## To do
Output the material beneath this task exactly, images excluded.

## Supplied material
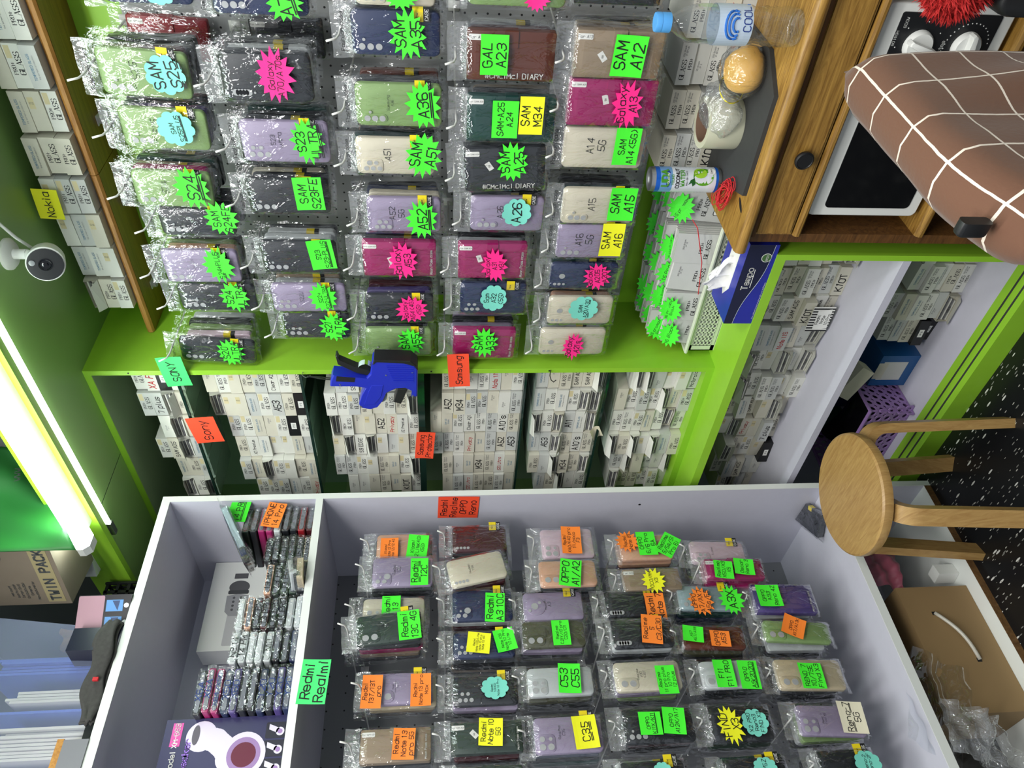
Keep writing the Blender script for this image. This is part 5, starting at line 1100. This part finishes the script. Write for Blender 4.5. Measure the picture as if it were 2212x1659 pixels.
on_sp('printing', pr2, [mat('horn_white', (214, 208, 228), .4), mat('horn_lilac', (150, 120, 170), .4), mat('horn_core', (96, 24, 50), .5), mat('horn_mouth', (90, 86, 96), .5), mat('panel_dark', (30, 28, 44), .4), 'paper', mat('model_pink', (206, 80, 160), .5), mat('title_purple', (150, 110, 214), .5)])
# ------------------------------------------------------------------ goods on top of the lavender unit
TZ = 2.27
crate = thing('plastic_crate', 'black grid crate on top of the unit below the cartons', 'crate', loc=(-2.05, 1.2, TZ))
gm = MB(); u_ = (-2.20, -2.03, 1.03, 1.20)
for k in range(9):
    x = u_[0] + (u_[1] - u_[0]) * k / 8; gm.box(x - .004, x + .004, u_[2], u_[2] + .005, TZ, TZ + .19).box(x - .004, x + .004, u_[3] - .005, u_[3], TZ, TZ + .19)
for k in range(7):
    y = u_[2] + (u_[3] - u_[2]) * k / 6; gm.box(u_[1] - .005, u_[1], y - .004, y + .004, TZ, TZ + .19).box(u_[0], u_[0] + .005, y - .004, y + .004, TZ, TZ + .19)
for k in range(7):
    z = TZ + .004 + .03 * k; gm.box(u_[0], u_[1], u_[2], u_[2] + .005, z - .004, z + .004).box(u_[0], u_[1], u_[3] - .005, u_[3], z - .004, z + .004).box(u_[1] - .005, u_[1], u_[2], u_[3], z - .004, z + .004).box(u_[0], u_[0] + .005, u_[2], u_[3], z - .004, z + .004)
gm.box(*u_, TZ, TZ + .004)
wob('grid', gm, ['black'], crate)
def carton_from(pa, pb, h, depth, name, label, mats, text=()):
    """box whose lower front edge runs from pa to pb (left to right seen from the shop)"""
    L_ = (pb - pa).length; a = math.atan2(pb.y - pa.y, pb.x - pa.x)
    r = thing(name, label, 'box', loc=pa); r.rotation_euler = (0, 0, a)
    MB().box(0, L_, 0, depth, 0, h).box(0, L_, -.001, 0, h * .999, h, 0).build('carton', mats, r)
    return r, L_
pa, pb = P(157, 1303, 2, 2.462), P(104, 1182, 2, 2.462)
cr, L_ = carton_from(pa, pb, .30, .15, 'cardboard_carton', 'brown cardboard carton printed with spaced capitals above the unit', [mat('kraft', (140, 128, 110), .75, noise=.12, nscale=12)])
tp = MB()
tp.box(.01, L_ * 1.0, -.0006, 0, .012, .055, 1)
for i, c in enumerate('TWIN PACK'):
    if c != ' ': write(tp, [c], .016, .026, .025 + (L_ - .03) * i / 8.6, .033, -.0012, 1.5, 0)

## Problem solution
Keep writing the Blender script for this image. This is part 5, starting at line 1100. This part finishes the script. Write for Blender 4.5. Measure the picture as if it were 2212x1659 pixels.
on_sp('printing', pr2, [mat('horn_white', (214, 208, 228), .4), mat('horn_lilac', (150, 120, 170), .4), mat('horn_core', (96, 24, 50), .5), mat('horn_mouth', (90, 86, 96), .5), mat('panel_dark', (30, 28, 44), .4), 'paper', mat('model_pink', (206, 80, 160), .5), mat('title_purple', (150, 110, 214), .5)])
# ------------------------------------------------------------------ goods on top of the lavender unit
TZ = 2.27
crate = thing('plastic_crate', 'black grid crate on top of the unit below the cartons', 'crate', loc=(-2.05, 1.2, TZ))
gm = MB(); u_ = (-2.20, -2.03, 1.03, 1.20)
for k in range(9):
    x = u_[0] + (u_[1] - u_[0]) * k / 8; gm.box(x - .004, x + .004, u_[2], u_[2] + .005, TZ, TZ + .19).box(x - .004, x + .004, u_[3] - .005, u_[3], TZ, TZ + .19)
for k in range(7):
    y = u_[2] + (u_[3] - u_[2]) * k / 6; gm.box(u_[1] - .005, u_[1], y - .004, y + .004, TZ, TZ + .19).box(u_[0], u_[0] + .005, y - .004, y + .004, TZ, TZ + .19)
for k in range(7):
    z = TZ + .004 + .03 * k; gm.box(u_[0], u_[1], u_[2], u_[2] + .005, z - .004, z + .004).box(u_[0], u_[1], u_[3] - .005, u_[3], z - .004, z + .004).box(u_[1] - .005, u_[1], u_[2], u_[3], z - .004, z + .004).box(u_[0], u_[0] + .005, u_[2], u_[3], z - .004, z + .004)
gm.box(*u_, TZ, TZ + .004)
wob('grid', gm, ['black'], crate)
def carton_from(pa, pb, h, depth, name, label, mats, text=()):
    """box whose lower front edge runs from pa to pb (left to right seen from the shop)"""
    L_ = (pb - pa).length; a = math.atan2(pb.y - pa.y, pb.x - pa.x)
    r = thing(name, label, 'box', loc=pa); r.rotation_euler = (0, 0, a)
    MB().box(0, L_, 0, depth, 0, h).box(0, L_, -.001, 0, h * .999, h, 0).build('carton', mats, r)
    return r, L_
pa, pb = P(157, 1303, 2, 2.462), P(104, 1182, 2, 2.462)
cr, L_ = carton_from(pa, pb, .30, .15, 'cardboard_carton', 'brown cardboard carton printed with spaced capitals above the unit', [mat('kraft', (140, 128, 110), .75, noise=.12, nscale=12)])
tp = MB()
tp.box(.01, L_ * 1.0, -.0006, 0, .012, .055, 1)
for i, c in enumerate('TWIN PACK'):
    if c != ' ': write(tp, [c], .016, .026, .025 + (L_ - .03) * i / 8.6, .033, -.0012, 1.5, 0)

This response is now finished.